↓

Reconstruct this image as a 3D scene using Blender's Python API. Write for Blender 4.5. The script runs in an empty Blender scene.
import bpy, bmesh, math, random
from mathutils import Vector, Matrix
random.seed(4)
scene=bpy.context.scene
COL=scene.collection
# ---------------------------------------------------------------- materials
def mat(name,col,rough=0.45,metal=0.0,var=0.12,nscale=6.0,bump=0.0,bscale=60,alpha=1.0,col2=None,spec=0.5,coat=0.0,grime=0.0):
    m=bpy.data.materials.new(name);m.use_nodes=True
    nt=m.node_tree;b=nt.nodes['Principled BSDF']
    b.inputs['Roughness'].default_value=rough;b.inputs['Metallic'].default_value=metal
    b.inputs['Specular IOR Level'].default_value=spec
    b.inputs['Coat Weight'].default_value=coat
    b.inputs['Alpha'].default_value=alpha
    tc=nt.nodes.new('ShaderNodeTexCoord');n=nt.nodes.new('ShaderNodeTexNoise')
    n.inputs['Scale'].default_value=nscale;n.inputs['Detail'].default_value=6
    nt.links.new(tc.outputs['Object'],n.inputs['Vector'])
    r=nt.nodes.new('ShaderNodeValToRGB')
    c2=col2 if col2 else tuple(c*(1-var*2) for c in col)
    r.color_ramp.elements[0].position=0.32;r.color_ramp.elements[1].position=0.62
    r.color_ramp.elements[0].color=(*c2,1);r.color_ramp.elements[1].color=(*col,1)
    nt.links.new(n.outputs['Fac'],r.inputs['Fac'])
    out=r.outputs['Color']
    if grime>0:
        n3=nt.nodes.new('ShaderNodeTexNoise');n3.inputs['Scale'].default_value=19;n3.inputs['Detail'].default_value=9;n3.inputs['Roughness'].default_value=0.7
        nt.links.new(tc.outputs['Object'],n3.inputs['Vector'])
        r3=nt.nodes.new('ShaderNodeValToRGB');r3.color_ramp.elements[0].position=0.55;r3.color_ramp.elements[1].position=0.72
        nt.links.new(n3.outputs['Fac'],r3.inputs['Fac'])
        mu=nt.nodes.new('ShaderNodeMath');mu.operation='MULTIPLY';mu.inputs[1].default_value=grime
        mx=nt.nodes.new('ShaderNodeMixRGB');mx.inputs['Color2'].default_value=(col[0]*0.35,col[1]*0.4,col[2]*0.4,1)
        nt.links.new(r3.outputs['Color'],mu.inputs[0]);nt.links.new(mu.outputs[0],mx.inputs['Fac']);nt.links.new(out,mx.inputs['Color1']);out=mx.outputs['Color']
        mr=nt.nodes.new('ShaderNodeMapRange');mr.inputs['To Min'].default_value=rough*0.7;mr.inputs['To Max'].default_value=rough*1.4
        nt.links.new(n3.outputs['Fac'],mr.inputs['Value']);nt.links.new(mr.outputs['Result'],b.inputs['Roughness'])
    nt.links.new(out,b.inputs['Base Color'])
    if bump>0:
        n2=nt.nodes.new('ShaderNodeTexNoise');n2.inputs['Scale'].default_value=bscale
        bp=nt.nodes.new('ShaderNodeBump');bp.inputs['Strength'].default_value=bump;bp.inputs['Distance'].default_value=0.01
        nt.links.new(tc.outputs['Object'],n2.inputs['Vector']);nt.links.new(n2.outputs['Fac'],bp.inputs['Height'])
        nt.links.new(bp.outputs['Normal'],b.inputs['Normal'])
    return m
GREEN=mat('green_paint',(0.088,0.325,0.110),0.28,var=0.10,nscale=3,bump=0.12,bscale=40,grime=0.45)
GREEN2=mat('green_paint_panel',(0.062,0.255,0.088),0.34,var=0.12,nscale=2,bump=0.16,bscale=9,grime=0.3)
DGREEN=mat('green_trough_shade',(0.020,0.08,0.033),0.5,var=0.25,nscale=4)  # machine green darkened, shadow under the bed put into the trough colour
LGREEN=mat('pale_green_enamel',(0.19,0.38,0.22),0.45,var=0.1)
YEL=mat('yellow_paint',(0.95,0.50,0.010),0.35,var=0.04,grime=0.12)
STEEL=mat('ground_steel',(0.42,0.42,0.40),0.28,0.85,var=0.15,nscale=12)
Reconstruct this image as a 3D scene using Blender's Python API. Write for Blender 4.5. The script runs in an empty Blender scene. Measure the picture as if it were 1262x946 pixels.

↑

• YOUR INSTRUCTIONS:
From the entries, copy out each line containing the word "nscale".

• TASK OUTPUT:
def mat(name,col,rough=0.45,metal=0.0,var=0.12,nscale=6.0,bump=0.0,bscale=60,alpha=1.0,col2=None,spec=0.5,coat=0.0,grime=0.0):
    n.inputs['Scale'].default_value=nscale;n.inputs['Detail'].default_value=6
GREEN=mat('green_paint',(0.088,0.325,0.110),0.28,var=0.10,nscale=3,bump=0.12,bscale=40,grime=0.45)
GREEN2=mat('green_paint_panel',(0.062,0.255,0.088),0.34,var=0.12,nscale=2,bump=0.16,bscale=9,grime=0.3)
DGREEN=mat('green_trough_shade',(0.020,0.08,0.033),0.5,var=0.25,nscale=4)  # machine green darkened, shadow under the bed put into the trough colour
STEEL=mat('ground_steel',(0.42,0.42,0.40),0.28,0.85,var=0.15,nscale=12)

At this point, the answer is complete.